Her life in Greece was not easy. Her mother was a sometimes-functional often highly dysfunctional alcoholic who was forced to marry a man she hated (she was in love with his younger brother). They ran a boarding house in Athens and had 3 children. My grandmother was the eldest, so it very often fell to her to take care of her younger siblings. She didn’t get much education- just elementary school- but she was extremely bright and read voraciously. She was taught needle crafts and spent many hours working on lace making, embroidery, and sewing clothing.

She didn’t like to talk about her childhood but my impression was that she wasn’t shown much affection and was treated badly. Instead, she told us funny stories about her life as a child in Greece. I found out about all the other stuff much later.

During Prohibition, it was decided to send her mother and the three children to emigrate to America to prevent her from drinking. I believe that some relatives found them housing in Brooklyn, New York. (Nope, it didn’t work- it wasn’t like you couldn’t get the stuff.)
My grandmother and her sister, teenagers, were sent to work in the fashion district, since both were very capable seamstresses. Their brother was sent to high school and then college. He eventually became an accountant and worked for Consolidated Edison.

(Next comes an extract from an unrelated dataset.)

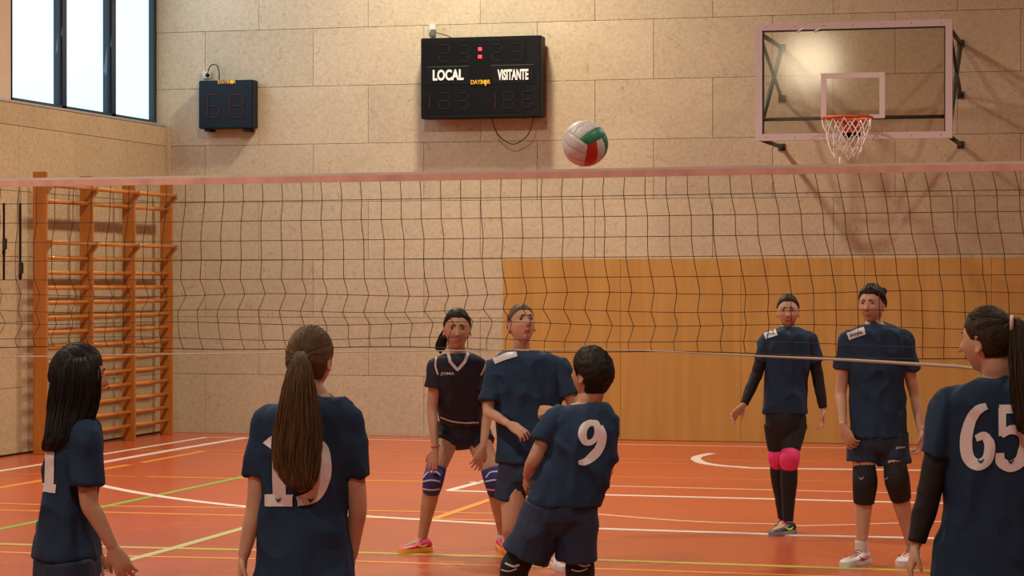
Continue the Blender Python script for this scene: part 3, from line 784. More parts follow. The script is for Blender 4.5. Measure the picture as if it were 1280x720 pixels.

My grandmother quickly excelled and promoted at the New York City design house where she worked. Eventually she was the person who could look at a designer’s sketch and make the prototype garment for production in the appropriate fabrics. This requires a high level of spatial intelligence and engineering, as well as familiarity with how fabrics can be used. The pattern makers would take her work apart and use it to make patterns for different sizes. She made a lot of money for the time- enough for a down payment on a beautiful brick house in Fort Hamilton, Brooklyn, and a car bought outright when she married my grandfather.

This was an arranged marriage, just like her mother’s had been. She agreed to it because she had no choice, was getting to be a spinster (at age 23!) and so she was married off.
It was pretty obvious that he adored her and she could just about stand him. There was always lots of eye-rolling on her part, and she often complained about him to my mother. He could be exasperating, I think. Still, accepting that this was her life, and all those years married and raising two children gave them some degree of companionable existence.

An aside: it feels shockingly odd to be the eldest woman in my family now. Just can’t seem to wrap my head around it.

Back to the painting.
Once all grown up and married, my grandmother took all of her beautiful work out of its chest and she used it! Some were for every day, and some came out for holiday dinners.
Many of her beautiful fabric and lace pieces survive to this day. I had a couple of them given me years ago, and my mother had the rest. When my mother died this past September, I was able to get a few more.
The survivors are all very fragile. I have had the one depicted matted and framed behind glass for years. I was hesitant to take it out to photograph it for composing the painting, but I was careful.
I now have several of its sister pieces, and may do another painting some day.

Last year, I entered this painting in an art show in Tacoma, for artists over 60. It was a small venue, and I don’t think it got much traffic, but it won 2nd place in the show, and another of the artists in the show fell in love with it and bought it. It’s probably the only painting I’ve ever regretted selling. I did have a very nice print made, though.